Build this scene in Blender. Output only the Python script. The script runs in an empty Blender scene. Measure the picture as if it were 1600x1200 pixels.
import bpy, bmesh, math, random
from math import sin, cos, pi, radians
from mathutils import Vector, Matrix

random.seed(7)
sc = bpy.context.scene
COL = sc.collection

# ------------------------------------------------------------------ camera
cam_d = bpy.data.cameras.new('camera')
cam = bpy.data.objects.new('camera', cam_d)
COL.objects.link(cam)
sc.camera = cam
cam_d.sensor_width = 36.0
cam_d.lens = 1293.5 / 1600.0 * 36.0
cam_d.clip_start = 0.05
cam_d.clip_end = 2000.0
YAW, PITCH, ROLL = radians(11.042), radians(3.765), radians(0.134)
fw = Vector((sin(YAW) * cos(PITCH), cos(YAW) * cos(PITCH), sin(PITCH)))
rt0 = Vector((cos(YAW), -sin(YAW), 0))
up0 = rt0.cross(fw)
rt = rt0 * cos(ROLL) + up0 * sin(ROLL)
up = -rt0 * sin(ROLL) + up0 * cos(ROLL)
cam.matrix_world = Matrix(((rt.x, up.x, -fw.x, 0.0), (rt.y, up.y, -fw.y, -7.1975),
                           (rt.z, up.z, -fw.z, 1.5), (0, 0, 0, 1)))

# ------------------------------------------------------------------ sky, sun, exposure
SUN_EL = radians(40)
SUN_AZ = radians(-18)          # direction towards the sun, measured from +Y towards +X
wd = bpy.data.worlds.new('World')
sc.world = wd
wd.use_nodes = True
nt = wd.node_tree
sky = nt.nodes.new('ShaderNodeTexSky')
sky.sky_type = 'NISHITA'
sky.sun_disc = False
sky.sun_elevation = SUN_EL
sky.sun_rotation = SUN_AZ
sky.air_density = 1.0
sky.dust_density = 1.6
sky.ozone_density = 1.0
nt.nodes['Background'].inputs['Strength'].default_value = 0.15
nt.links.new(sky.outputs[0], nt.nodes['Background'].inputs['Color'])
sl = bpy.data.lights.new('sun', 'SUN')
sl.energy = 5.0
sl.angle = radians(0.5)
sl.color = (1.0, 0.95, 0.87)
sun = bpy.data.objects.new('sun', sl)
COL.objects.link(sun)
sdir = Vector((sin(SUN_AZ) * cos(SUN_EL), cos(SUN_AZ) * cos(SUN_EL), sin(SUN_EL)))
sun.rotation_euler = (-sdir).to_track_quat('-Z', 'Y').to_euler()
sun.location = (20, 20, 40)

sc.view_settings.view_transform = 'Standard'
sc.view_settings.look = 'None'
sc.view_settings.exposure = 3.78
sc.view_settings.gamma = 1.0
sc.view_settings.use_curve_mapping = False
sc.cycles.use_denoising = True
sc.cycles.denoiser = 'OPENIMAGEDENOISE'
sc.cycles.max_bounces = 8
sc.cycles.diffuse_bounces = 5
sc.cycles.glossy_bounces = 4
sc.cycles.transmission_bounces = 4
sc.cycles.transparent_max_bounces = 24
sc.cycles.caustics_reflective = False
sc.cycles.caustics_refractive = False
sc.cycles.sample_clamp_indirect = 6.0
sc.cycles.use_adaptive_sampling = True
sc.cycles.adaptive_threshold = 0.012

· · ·

== The exercise ==
Please print the material above exactly as it appears, from its first line through the line containing "(rt.z, up.z, -fw.z, 1.5), (0, 0, 0, 1)))", inclusive, and stop there.

== Reply to the exercise ==
Build this scene in Blender. Output only the Python script. The script runs in an empty Blender scene. Measure the picture as if it were 1600x1200 pixels.
import bpy, bmesh, math, random
from math import sin, cos, pi, radians
from mathutils import Vector, Matrix

random.seed(7)
sc = bpy.context.scene
COL = sc.collection

# ------------------------------------------------------------------ camera
cam_d = bpy.data.cameras.new('camera')
cam = bpy.data.objects.new('camera', cam_d)
COL.objects.link(cam)
sc.camera = cam
cam_d.sensor_width = 36.0
cam_d.lens = 1293.5 / 1600.0 * 36.0
cam_d.clip_start = 0.05
cam_d.clip_end = 2000.0
YAW, PITCH, ROLL = radians(11.042), radians(3.765), radians(0.134)
fw = Vector((sin(YAW) * cos(PITCH), cos(YAW) * cos(PITCH), sin(PITCH)))
rt0 = Vector((cos(YAW), -sin(YAW), 0))
up0 = rt0.cross(fw)
rt = rt0 * cos(ROLL) + up0 * sin(ROLL)
up = -rt0 * sin(ROLL) + up0 * cos(ROLL)
cam.matrix_world = Matrix(((rt.x, up.x, -fw.x, 0.0), (rt.y, up.y, -fw.y, -7.1975),
                           (rt.z, up.z, -fw.z, 1.5), (0, 0, 0, 1)))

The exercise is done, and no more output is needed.